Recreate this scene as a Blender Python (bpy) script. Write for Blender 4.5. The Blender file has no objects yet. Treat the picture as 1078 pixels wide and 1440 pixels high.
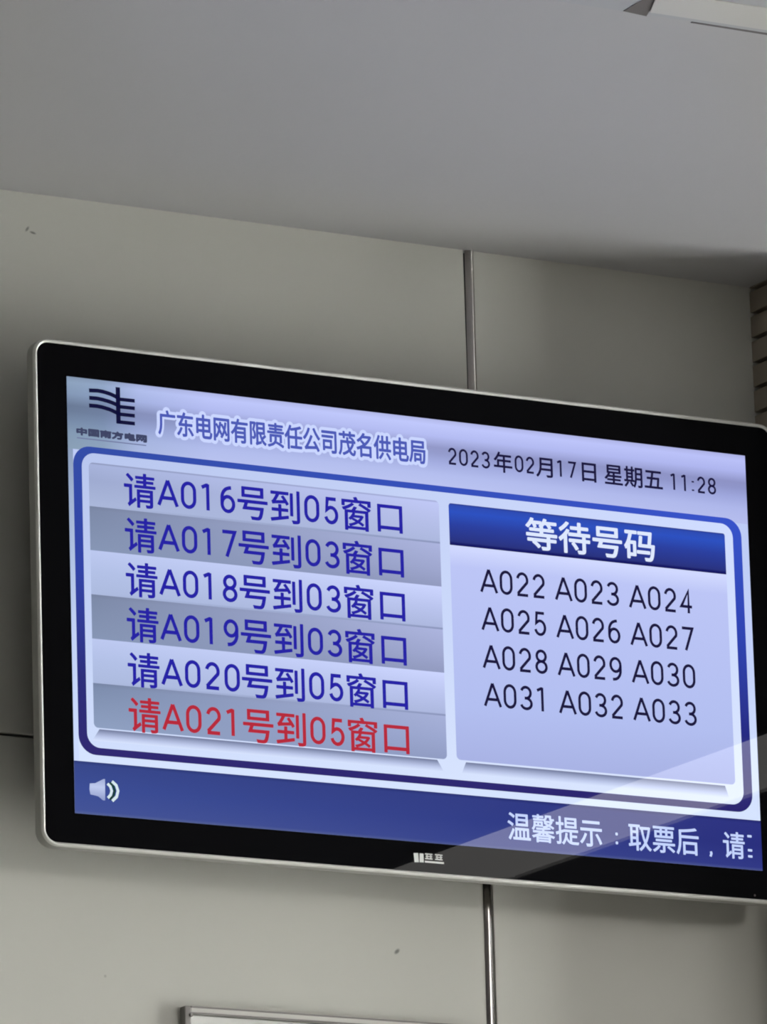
import bpy, bmesh, math
from mathutils import Vector, Matrix

# ------------------------------------------------------------------ camera, world, exposure
SC = bpy.context.scene
COL = SC.collection
S = 0.95                    # metres per unit: the lit screen is one unit wide
Z0 = 3.754                  # height of the screen's top edge


def P(u, v, d=0.0):
    """u to the right, v down from the screen's top left corner, d into the wall (all in screen widths)."""
    return Vector((u * S, d * S, Z0 - v * S))


CAM_C = (-4.02243893, 2.32010761, -7.64755742)
CAM_R = ((0.86649876, 0.0292682, -0.49832045),      # right
         (0.09507204, 0.97033054, 0.222306),        # down
         (0.49004204, -0.24000421, 0.83800762))     # forward
cd = bpy.data.cameras.new('camera')
cam = bpy.data.objects.new('camera', cd)
COL.objects.link(cam)
rt, dn, fw = [Vector((r[0], r[2], -r[1])) for r in CAM_R]
up, bk = -dn, -fw
m3 = Matrix(((rt.x, up.x, bk.x), (rt.y, up.y, bk.y), (rt.z, up.z, bk.z)))
cam.matrix_world = Matrix.Translation(P(*CAM_C)) @ m3.to_4x4()
cd.sensor_fit = 'HORIZONTAL'
cd.sensor_width = 36.0
cd.lens = 10120.21 / 1078 * 36.0
cd.clip_start, cd.clip_end = 0.1, 200
SC.camera = cam
SC.cycles.filter_width = 2.0        # the photograph is a long zoom and slightly soft

w = bpy.data.worlds.new('daylight')
SC.world = w
w.use_nodes = True
bgn = w.node_tree.nodes['Background']
bgn.inputs['Color'].default_value = (0.99, 1.0, 0.975, 1)
bgn.inputs['Strength'].default_value = 29.0

vs = SC.view_settings
vs.view_transform = 'Standard'
vs.look = 'None'
vs.gamma = 1.0
vs.exposure = 0.0
vs.use_curve_mapping = False

LAMP = 23.0                 # emission of the ceiling strip lamps


# ------------------------------------------------------------------ helpers
def lin(c):
    return tuple((x / 255 / 12.92) if x / 255 <= 0.04045 else ((x / 255 + 0.055) / 1.055) ** 2.4 for x in c)


def new_mat(name):
    m = bpy.data.materials.new(name)
    m.use_nodes = True
    nt = m.node_tree
    return m, nt, nt.nodes['Principled BSDF']


def mat(name, rgb, rough=0.5, metal=0.0, spec=0.5, bump=0.0, bscale=300.0, var=0.0, vscale=6.0):
    m, nt, b = new_mat(name)
    b.inputs['Base Color'].default_value = (*rgb, 1)
    b.inputs['Roughness'].default_value = rough
    b.inputs['Metallic'].default_value = metal
    b.inputs['Specular IOR Level'].default_value = spec
    if bump or var:
        tc = nt.nodes.new('ShaderNodeTexCoord')
    if var:
        nz = nt.nodes.new('ShaderNodeTexNoise')
        nz.inputs['Scale'].default_value = vscale
        nz.inputs['Detail'].default_value = 5
        nt.links.new(tc.outputs['Object'], nz.inputs['Vector'])
        r = nt.nodes.new('ShaderNodeValToRGB')
        r.color_ramp.elements[0].color = (*[c * (1 - var) for c in rgb], 1)
        r.color_ramp.elements[1].color = (*[min(1, c * (1 + var)) for c in rgb], 1)
        nt.links.new(nz.outputs['Fac'], r.inputs['Fac'])
        nt.links.new(r.outputs['Color'], b.inputs['Base Color'])
    if bump:
        nb = nt.nodes.new('ShaderNodeTexNoise')
        nb.inputs['Scale'].default_value = bscale
        nt.links.new(tc.outputs['Object'], nb.inputs['Vector'])
        bp = nt.nodes.new('ShaderNodeBump')
        bp.inputs['Strength'].default_value = bump
        bp.inputs['Distance'].default_value = 0.001
        nt.links.new(nb.outputs['Fac'], bp.inputs['Height'])
        nt.links.new(bp.outputs['Normal'], b.inputs['Normal'])
    return m


def scr(name, stops, right=None, tint=None):
    """A lit picture element of the display: its own colour from bottom (0) to top (1), behind smooth coated glass.
    right = other stops at the element's right end; tint = the picture's fade along the screen's width."""
    m, nt, b = new_mat(name)
    b.inputs['Base Color'].default_value = (0.003, 0.003, 0.004, 1)
    b.inputs['Roughness'].default_value = 0.0
    b.inputs['Specular IOR Level'].default_value = GLASS_SPEC
    tc = nt.nodes.new('ShaderNodeTexCoord')
    sp = nt.nodes.new('ShaderNodeSeparateXYZ')
    nt.links.new(tc.outputs['Generated'], sp.inputs[0])

    def ramp(st, fac, conv=lin):
        r = nt.nodes.new('ShaderNodeValToRGB')
        e = r.color_ramp.elements
        while len(e) < len(st):
            e.new(0.5)
        if len(st) == 1:
            e.remove(e[1])
        for el, (p, c) in zip(e, sorted(st)):
            el.position = p
            el.color = (*conv(c), 1)
        nt.links.new(fac, r.inputs['Fac'])
        return r.outputs['Color']

    def mix(mode, fac, a, c):
        mx = nt.nodes.new('ShaderNodeMix')
        mx.data_type = 'RGBA'
        mx.blend_type = mode
        if fac is None:
            mx.inputs['Factor'].default_value = 1.0
        else:
            nt.links.new(fac, mx.inputs['Factor'])
        nt.links.new(a, mx.inputs['A'])
        nt.links.new(c, mx.inputs['B'])
        return mx.outputs['Result']

    col = ramp(stops, sp.outputs['Z'])
    if right:
        col = mix('MIX', sp.outputs['X'], col, ramp(right, sp.outputs['Z']))
    if tint:
        sp2 = nt.nodes.new('ShaderNodeSeparateXYZ')
        nt.links.new(tc.outputs['Object'], sp2.inputs[0])
        mp = nt.nodes.new('ShaderNodeMapRange')
        mp.inputs['From Max'].default_value = S
        nt.links.new(sp2.outputs['X'], mp.inputs['Value'])
        col = mix('MULTIPLY', None, col, ramp(tint, mp.outputs['Result'], lambda c: c))
    nt.links.new(col, b.inputs['Emission Color'])
    b.inputs['Emission Strength'].default_value = 1.0
    return m


GLASS_SPEC = 0.063
BEZEL_SPEC = 0.023
HTINT = [(0.0, (0.50, 0.62, 0.52)), (0.05, (0.54, 0.66, 0.58)), (0.10, (0.82, 0.88, 0.85)), (0.2, (0.97, 0.98, 0.98)), (0.5, (1, 1, 1)), (1.0, (0.92, 0.91, 0.96))]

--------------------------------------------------

:: EXERCISE ::
Copy all the lines of data exactly as they appear, dropping any images.

:: TASK ANSWER ::
Recreate this scene as a Blender Python (bpy) script. Write for Blender 4.5. The Blender file has no objects yet. Treat the picture as 1078 pixels wide and 1440 pixels high.
import bpy, bmesh, math
from mathutils import Vector, Matrix

# ------------------------------------------------------------------ camera, world, exposure
SC = bpy.context.scene
COL = SC.collection
S = 0.95                    # metres per unit: the lit screen is one unit wide
Z0 = 3.754                  # height of the screen's top edge


def P(u, v, d=0.0):
    """u to the right, v down from the screen's top left corner, d into the wall (all in screen widths)."""
    return Vector((u * S, d * S, Z0 - v * S))


CAM_C = (-4.02243893, 2.32010761, -7.64755742)
CAM_R = ((0.86649876, 0.0292682, -0.49832045),      # right
         (0.09507204, 0.97033054, 0.222306),        # down
         (0.49004204, -0.24000421, 0.83800762))     # forward
cd = bpy.data.cameras.new('camera')
cam = bpy.data.objects.new('camera', cd)
COL.objects.link(cam)
rt, dn, fw = [Vector((r[0], r[2], -r[1])) for r in CAM_R]
up, bk = -dn, -fw
m3 = Matrix(((rt.x, up.x, bk.x), (rt.y, up.y, bk.y), (rt.z, up.z, bk.z)))
cam.matrix_world = Matrix.Translation(P(*CAM_C)) @ m3.to_4x4()
cd.sensor_fit = 'HORIZONTAL'
cd.sensor_width = 36.0
cd.lens = 10120.21 / 1078 * 36.0
cd.clip_start, cd.clip_end = 0.1, 200
SC.camera = cam
SC.cycles.filter_width = 2.0        # the photograph is a long zoom and slightly soft

w = bpy.data.worlds.new('daylight')
SC.world = w
w.use_nodes = True
bgn = w.node_tree.nodes['Background']
bgn.inputs['Color'].default_value = (0.99, 1.0, 0.975, 1)
bgn.inputs['Strength'].default_value = 29.0

vs = SC.view_settings
vs.view_transform = 'Standard'
vs.look = 'None'
vs.gamma = 1.0
vs.exposure = 0.0
vs.use_curve_mapping = False

LAMP = 23.0                 # emission of the ceiling strip lamps


# ------------------------------------------------------------------ helpers
def lin(c):
    return tuple((x / 255 / 12.92) if x / 255 <= 0.04045 else ((x / 255 + 0.055) / 1.055) ** 2.4 for x in c)


def new_mat(name):
    m = bpy.data.materials.new(name)
    m.use_nodes = True
    nt = m.node_tree
    return m, nt, nt.nodes['Principled BSDF']


def mat(name, rgb, rough=0.5, metal=0.0, spec=0.5, bump=0.0, bscale=300.0, var=0.0, vscale=6.0):
    m, nt, b = new_mat(name)
    b.inputs['Base Color'].default_value = (*rgb, 1)
    b.inputs['Roughness'].default_value = rough
    b.inputs['Metallic'].default_value = metal
    b.inputs['Specular IOR Level'].default_value = spec
    if bump or var:
        tc = nt.nodes.new('ShaderNodeTexCoord')
    if var:
        nz = nt.nodes.new('ShaderNodeTexNoise')
        nz.inputs['Scale'].default_value = vscale
        nz.inputs['Detail'].default_value = 5
        nt.links.new(tc.outputs['Object'], nz.inputs['Vector'])
        r = nt.nodes.new('ShaderNodeValToRGB')
        r.color_ramp.elements[0].color = (*[c * (1 - var) for c in rgb], 1)
        r.color_ramp.elements[1].color = (*[min(1, c * (1 + var)) for c in rgb], 1)
        nt.links.new(nz.outputs['Fac'], r.inputs['Fac'])
        nt.links.new(r.outputs['Color'], b.inputs['Base Color'])
    if bump:
        nb = nt.nodes.new('ShaderNodeTexNoise')
        nb.inputs['Scale'].default_value = bscale
        nt.links.new(tc.outputs['Object'], nb.inputs['Vector'])
        bp = nt.nodes.new('ShaderNodeBump')
        bp.inputs['Strength'].default_value = bump
        bp.inputs['Distance'].default_value = 0.001
        nt.links.new(nb.outputs['Fac'], bp.inputs['Height'])
        nt.links.new(bp.outputs['Normal'], b.inputs['Normal'])
    return m


def scr(name, stops, right=None, tint=None):
    """A lit picture element of the display: its own colour from bottom (0) to top (1), behind smooth coated glass.
    right = other stops at the element's right end; tint = the picture's fade along the screen's width."""
    m, nt, b = new_mat(name)
    b.inputs['Base Color'].default_value = (0.003, 0.003, 0.004, 1)
    b.inputs['Roughness'].default_value = 0.0
    b.inputs['Specular IOR Level'].default_value = GLASS_SPEC
    tc = nt.nodes.new('ShaderNodeTexCoord')
    sp = nt.nodes.new('ShaderNodeSeparateXYZ')
    nt.links.new(tc.outputs['Generated'], sp.inputs[0])

    def ramp(st, fac, conv=lin):
        r = nt.nodes.new('ShaderNodeValToRGB')
        e = r.color_ramp.elements
        while len(e) < len(st):
            e.new(0.5)
        if len(st) == 1:
            e.remove(e[1])
        for el, (p, c) in zip(e, sorted(st)):
            el.position = p
            el.color = (*conv(c), 1)
        nt.links.new(fac, r.inputs['Fac'])
        return r.outputs['Color']

    def mix(mode, fac, a, c):
        mx = nt.nodes.new('ShaderNodeMix')
        mx.data_type = 'RGBA'
        mx.blend_type = mode
        if fac is None:
            mx.inputs['Factor'].default_value = 1.0
        else:
            nt.links.new(fac, mx.inputs['Factor'])
        nt.links.new(a, mx.inputs['A'])
        nt.links.new(c, mx.inputs['B'])
        return mx.outputs['Result']

    col = ramp(stops, sp.outputs['Z'])
    if right:
        col = mix('MIX', sp.outputs['X'], col, ramp(right, sp.outputs['Z']))
    if tint:
        sp2 = nt.nodes.new('ShaderNodeSeparateXYZ')
        nt.links.new(tc.outputs['Object'], sp2.inputs[0])
        mp = nt.nodes.new('ShaderNodeMapRange')
        mp.inputs['From Max'].default_value = S
        nt.links.new(sp2.outputs['X'], mp.inputs['Value'])
        col = mix('MULTIPLY', None, col, ramp(tint, mp.outputs['Result'], lambda c: c))
    nt.links.new(col, b.inputs['Emission Color'])
    b.inputs['Emission Strength'].default_value = 1.0
    return m


GLASS_SPEC = 0.063
BEZEL_SPEC = 0.023
HTINT = [(0.0, (0.50, 0.62, 0.52)), (0.05, (0.54, 0.66, 0.58)), (0.10, (0.82, 0.88, 0.85)), (0.2, (0.97, 0.98, 0.98)), (0.5, (1, 1, 1)), (1.0, (0.92, 0.91, 0.96))]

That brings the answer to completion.